Takahiro Shiraishi, il “killer di Twitter“, è stato condannato a morte. Il Tribunale di Tokyo lo ha ritenuto responsabile di 9 omicidi. Il 30enne ha fatto a pezzi le sue vittime, otto donne e un uomo, dopo averle conosciute sul celebre social network. Le aveva attratte tra i profili che manifestavano intenzioni suicide, quindi prometteva loro di aiutarle a compierle. Fu arrestato nel 2017, dopo che nel suo appartamento furono trovati dei pezzi di cadaveri. Il caso ha ovviamente aperto un dibattito in Giappone in merito ad un tema molto sentito, quello del suicidio, che è una vera e propria emergenza in questo Paese.
Ma si discute anche del fatto che venga incoraggiato online. La difesa di Takahiro Shiraishi sostiene infatti che le vittime fossero consenzienti, per questo chiedeva una riduzione della pena, ma lo stesso killer di Twitter ha smentito questa versione. Il giudice che oggi lo ha condannato ha confermato che «nessuna delle vittime ha acconsentito al proprio omicidio» e che il giovane «è stato ritenuto pienamente responsabile» dei nove delitti.
TAKAHIRO SHIRAISHI, KILLER DI TWITTER CONDANNATO A MORTE
Quando Takahiro Shiraishi fu arrestato, nella sua casa furono trovate due teste umane e pezzi di cadaveri in stato di decomposizione che conservava in frigo portatili o dentro scatole. Nel loft furono trovate 240 ossa appartenenti a 8 donne e un uomo, tra i 15 e i 26 anni, che il killer aveva drogato, violentato, strangolato e fatto a pezzi. Accusato formalmente nel settembre 2018, è stato quindi condannato a morte dopo 23 udienze. Le indagini partirono nell’ottobre 2017, dopo che la polizia trovò dei messaggi tra lui e una donna di 23 anni di cui nessuno aveva notizie da dieci giorni.

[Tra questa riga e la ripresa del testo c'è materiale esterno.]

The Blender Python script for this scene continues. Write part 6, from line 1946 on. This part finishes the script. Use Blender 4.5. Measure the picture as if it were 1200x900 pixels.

Quando confessò, Takahiro Shiraishi spiegò di aver ucciso le sue vittime perché aveva paura che lo avrebbero denunciato per le violenze sessuali subite. Inoltre, raccontò di aver «fatto a pezzi i cadaveri nel bagno per distruggere le prove». Precisò poi di aver «gettato la carne e gli organi nella spazzatura» ma di aver «conservato le ossa per paura di essere scoperto». Oltre alla brutalità degli omicidi, la vicenda ha fatto scalpore perché individuava le sue vittime via social e perché le intercettava promettendo loro che le avrebbe aiutate a morire.